Problem requirements>
Reproduce every line of the material below, but drop the pictures.

## START Supplied material

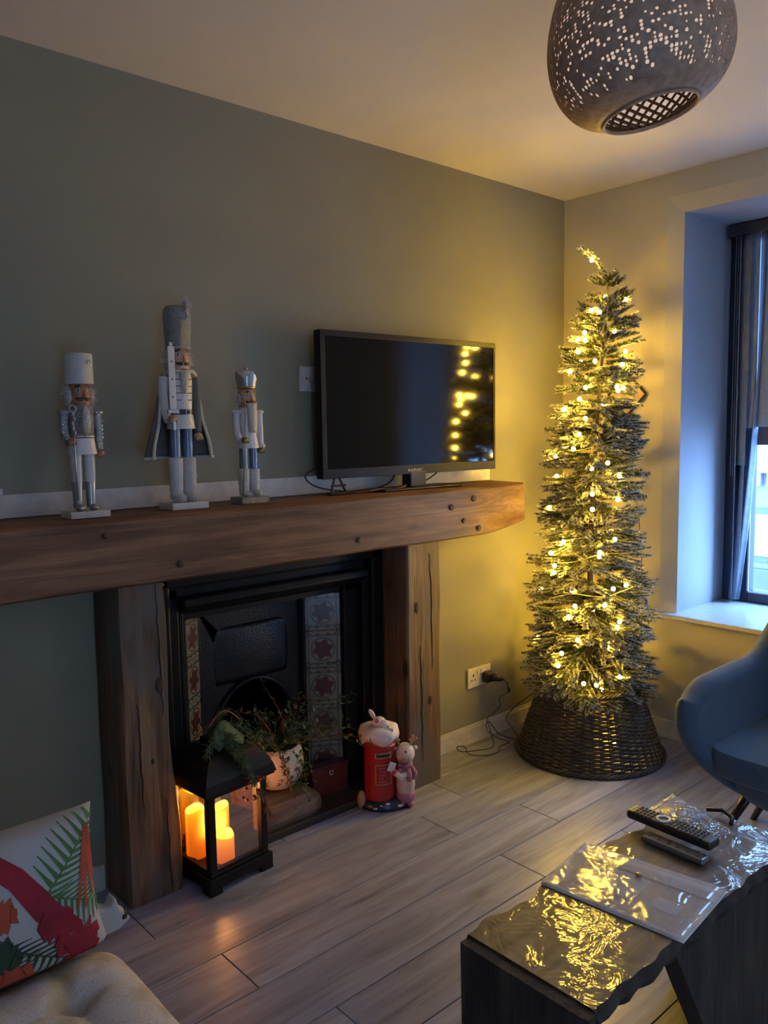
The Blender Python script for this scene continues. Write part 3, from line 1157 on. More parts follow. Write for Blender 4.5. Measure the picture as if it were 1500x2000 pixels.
# ------------------------------------------------------------------ lantern with candles
LX, LY, LR = -1.998, -.152, R(5)
la = thing('black_lantern', (LX, LY, 0), 'black wooden lantern with glass panes standing beside the left fireplace post', 'lantern', rz=LR)
W_ = .235
h_ = W_ / 2


def lp(nm, g, m='lantern', **kw):
    return g.build(nm, M[m], la, **kw)


lp('base', G().box((0, 0, .035), (W_, W_, .034)).box((0, 0, .056), (W_ - .02, W_ - .02, .010)), bevel=.003)
for sx in (-1, 1):
    for sy in (-1, 1):
        lp('foot', G().box((sx * (h_ - .022), sy * (h_ - .022), .009), (.044, .044, .018)), bevel=.002)
        lp('post', G().box((sx * (h_ - .022), sy * (h_ - .022), .183), (.024, .024, .245)), bevel=.002)
lp('top_frame', G().box((0, -h_ + .02, .300), (W_ - .02, .022, .016)).box((0, h_ - .02, .300), (W_ - .02, .022, .016)).box((-h_ + .02, 0, .300), (.022, W_ - .02, .016)).box((h_ - .02, 0, .300), (.022, W_ - .02, .016)), bevel=.002)
lp('bottom_frame', G().box((0, -h_ + .02, .066), (W_ - .05, .016, .010)).box((0, h_ - .02, .066), (W_ - .05, .016, .010)).box((-h_ + .02, 0, .066), (.016, W_ - .05, .010)).box((h_ - .02, 0, .066), (.016, W_ - .05, .010)))


def roof(u, v):
    # square hip, curved like a tent; u goes round, v up
    s_ = (u * 4) % 4
    k = int(s_) % 4
    f_ = s_ - int(s_)
    cs = [(-1, -1), (1, -1), (1, 1), (-1, 1)]
    a, b = cs[k], cs[(k + 1) % 4]
    x, y_ = a[0] + (b[0] - a[0]) * f_, a[1] + (b[1] - a[1]) * f_
    r_ = (h_ + .012) * (1 - .62 * v ** 1.2)
    return (x * r_, y_ * r_, .316 + .092 * math.sin(v * PI / 2) ** .8)


g = G().grid(roof, 32, 9, closed_u=True)
lp('roof', g, smooth=False, solid=.004)
lp('roof_cap', G().box((0, 0, .409), (.105, .105, .014)).box((0, 0, .424), (.07, .07, .018)), bevel=.003)
lp('eave', G().box((0, 0, .312), (W_ + .018, W_ + .018, .008)), bevel=.002)
lp('handle', G().tube([(.03 * math.cos(PI * k / 10), 0, .43 + .035 * math.sin(PI * k / 10)) for k in range(11)], .003, 6), smooth=True)
for a in range(4):
    g = G().box((0, 0, 0), (W_ - .068, .002, .228))
    o = lp('glass_pane', g, 'glass')
    o.location = (math.sin(a * PI / 2) * (h_ - .02), -math.cos(a * PI / 2) * (h_ - .02), .183)
    o.rotation_euler = (0, 0, a * PI / 2)


def candle(x, y_, r_, hh, label):
    c_ = thing('led_candle', (x, y_, .0615), label, 'candle', group='LED candles in the lantern')
    prof = [(r_ - .003, 0), (r_, .003), (r_, hh * .5), (r_, hh - .004), (r_ - .002, hh), (r_ - .006, hh - .003), (r_ - .008, hh - .016)]
    vs_, fs_ = [], []
    n = 28
    for (rr, z) in prof:
        for k in range(n):
            th = 2 * PI * k / n
            dz = (.006 * math.sin(th * 2 + x * 40) + .003 * math.sin(th * 3)) * (max(0, z - hh * .8) / (hh * .2))
            vs_.append((rr * math.cos(th), rr * math.sin(th), z + dz))
    for i in range(len(prof) - 1):
        for k in range(n):
            fs_.append((i * n + k, i * n + (k + 1) % n, (i + 1) * n + (k + 1) % n, (i + 1) * n + k))
    fs_.append(tuple(range(n))[::-1])
    g = G()
    g.add(vs_, fs_)
    g.build('wax_body', M['wax'], c_, smooth=True)
    G().lathe([(0, hh - .014), (r_ * .5, hh - .015), (r_ - .007, hh - .013)], 20, caps=False).build('melt_pool', M['wax_top'], c_)
    G().ball((0, 0, hh - .002), (.004, .004, .012), 8).build('flame_tip', M['wax_top'], c_)
    l_ = bpy.data.lights.new('candle_led', 'POINT')
    l_.energy = 2.3
    l_.color = (1.0, .36, .07)
    l_.shadow_soft_size = .012
    lo_ = bpy.data.objects.new('candle_led', l_)
    lo_.location = (0, 0, hh + .016)
    lo_.parent = c_
    col.objects.link(lo_)
    return c_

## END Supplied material

Output for this task>
The Blender Python script for this scene continues. Write part 3, from line 1157 on. More parts follow. Write for Blender 4.5. Measure the picture as if it were 1500x2000 pixels.
# ------------------------------------------------------------------ lantern with candles
LX, LY, LR = -1.998, -.152, R(5)
la = thing('black_lantern', (LX, LY, 0), 'black wooden lantern with glass panes standing beside the left fireplace post', 'lantern', rz=LR)
W_ = .235
h_ = W_ / 2


def lp(nm, g, m='lantern', **kw):
    return g.build(nm, M[m], la, **kw)


lp('base', G().box((0, 0, .035), (W_, W_, .034)).box((0, 0, .056), (W_ - .02, W_ - .02, .010)), bevel=.003)
for sx in (-1, 1):
    for sy in (-1, 1):
        lp('foot', G().box((sx * (h_ - .022), sy * (h_ - .022), .009), (.044, .044, .018)), bevel=.002)
        lp('post', G().box((sx * (h_ - .022), sy * (h_ - .022), .183), (.024, .024, .245)), bevel=.002)
lp('top_frame', G().box((0, -h_ + .02, .300), (W_ - .02, .022, .016)).box((0, h_ - .02, .300), (W_ - .02, .022, .016)).box((-h_ + .02, 0, .300), (.022, W_ - .02, .016)).box((h_ - .02, 0, .300), (.022, W_ - .02, .016)), bevel=.002)
lp('bottom_frame', G().box((0, -h_ + .02, .066), (W_ - .05, .016, .010)).box((0, h_ - .02, .066), (W_ - .05, .016, .010)).box((-h_ + .02, 0, .066), (.016, W_ - .05, .010)).box((h_ - .02, 0, .066), (.016, W_ - .05, .010)))


def roof(u, v):
    # square hip, curved like a tent; u goes round, v up
    s_ = (u * 4) % 4
    k = int(s_) % 4
    f_ = s_ - int(s_)
    cs = [(-1, -1), (1, -1), (1, 1), (-1, 1)]
    a, b = cs[k], cs[(k + 1) % 4]
    x, y_ = a[0] + (b[0] - a[0]) * f_, a[1] + (b[1] - a[1]) * f_
    r_ = (h_ + .012) * (1 - .62 * v ** 1.2)
    return (x * r_, y_ * r_, .316 + .092 * math.sin(v * PI / 2) ** .8)


g = G().grid(roof, 32, 9, closed_u=True)
lp('roof', g, smooth=False, solid=.004)
lp('roof_cap', G().box((0, 0, .409), (.105, .105, .014)).box((0, 0, .424), (.07, .07, .018)), bevel=.003)
lp('eave', G().box((0, 0, .312), (W_ + .018, W_ + .018, .008)), bevel=.002)
lp('handle', G().tube([(.03 * math.cos(PI * k / 10), 0, .43 + .035 * math.sin(PI * k / 10)) for k in range(11)], .003, 6), smooth=True)
for a in range(4):
    g = G().box((0, 0, 0), (W_ - .068, .002, .228))
    o = lp('glass_pane', g, 'glass')
    o.location = (math.sin(a * PI / 2) * (h_ - .02), -math.cos(a * PI / 2) * (h_ - .02), .183)
    o.rotation_euler = (0, 0, a * PI / 2)


def candle(x, y_, r_, hh, label):
    c_ = thing('led_candle', (x, y_, .0615), label, 'candle', group='LED candles in the lantern')
    prof = [(r_ - .003, 0), (r_, .003), (r_, hh * .5), (r_, hh - .004), (r_ - .002, hh), (r_ - .006, hh - .003), (r_ - .008, hh - .016)]
    vs_, fs_ = [], []
    n = 28
    for (rr, z) in prof:
        for k in range(n):
            th = 2 * PI * k / n
            dz = (.006 * math.sin(th * 2 + x * 40) + .003 * math.sin(th * 3)) * (max(0, z - hh * .8) / (hh * .2))
            vs_.append((rr * math.cos(th), rr * math.sin(th), z + dz))
    for i in range(len(prof) - 1):
        for k in range(n):
            fs_.append((i * n + k, i * n + (k + 1) % n, (i + 1) * n + (k + 1) % n, (i + 1) * n + k))
    fs_.append(tuple(range(n))[::-1])
    g = G()
    g.add(vs_, fs_)
    g.build('wax_body', M['wax'], c_, smooth=True)
    G().lathe([(0, hh - .014), (r_ * .5, hh - .015), (r_ - .007, hh - .013)], 20, caps=False).build('melt_pool', M['wax_top'], c_)
    G().ball((0, 0, hh - .002), (.004, .004, .012), 8).build('flame_tip', M['wax_top'], c_)
    l_ = bpy.data.lights.new('candle_led', 'POINT')
    l_.energy = 2.3
    l_.color = (1.0, .36, .07)
    l_.shadow_soft_size = .012
    lo_ = bpy.data.objects.new('candle_led', l_)
    lo_.location = (0, 0, hh + .016)
    lo_.parent = c_
    col.objects.link(lo_)
    return c_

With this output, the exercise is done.